Monday 18 May 2015

Can You Smell That?


As developers over time we learn a broad range of skills, we learn to become technicians and actually produce the code, we learn to become architects and structure the solution and we also develop a sense of smell.
This sense of smell is the invaluable intangible quality of an experienced developer, the ability to know when something just doesn't look right.
Trust Your Instincts
Quite often you won't be able to articulate exactly what is making you feel uncomfortable about a particular piece of code or design but trust yourself, you know what good and bad code looks like.
Its important to bottom out what you think the smell is, its much better to take an hour now then to ignore what your experience is telling you and store up trouble further down the line.
Using Some Air Freshener
Talking it over with someone else in your team will force you to try and put into words what you think the problem is.
Try to work out if your issue with the code is related to the design or the implementation, is it related to performance or maintainability, gradually home in whats bugging you.
Is this API just wrong or do I just not like this switch statement? 

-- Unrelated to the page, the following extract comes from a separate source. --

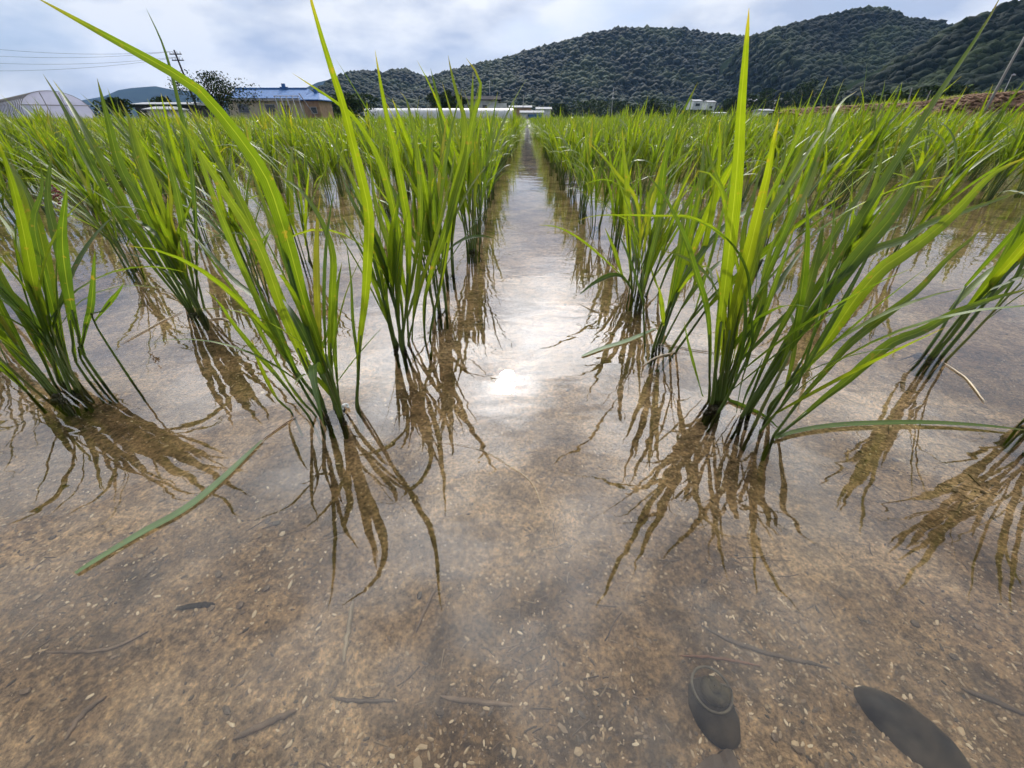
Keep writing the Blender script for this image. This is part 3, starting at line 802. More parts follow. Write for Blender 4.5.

Am I worried about how this scales or do I just think we should split this function up a bit?
A lot of problems in development have been encountered before, some research online might well turn up other peoples thoughts on similar issues and how they went about solving them.
If you think its related to the structure of the code a quick review of standard design patterns might bring the light bulb moment, thats the problem we've got!
I've Smelt This Before
The complete list of all code smells is probably endless but there are certain standard smells that you should get used to the stench of, things like,
  • This code would be really difficult to change in the future.
  • This code is really difficult to test.
  • Its difficult to explain to others how this works.
  • This part of the code is always breaking. 
  • We seem to copy and paste this a lot.
Its important to distinguish these smells from personal preference, just because you wouldn't have coded that way doesn't mean its wrong, but if your nose starts twitching just take the time to work out where that smell is coming from.
A good sense of smell is what distinguishes good developers from mediocre ones, always trust your instincts there what makes you one of the good ones, don't just settle for something that works take a deep breath and smell the roses.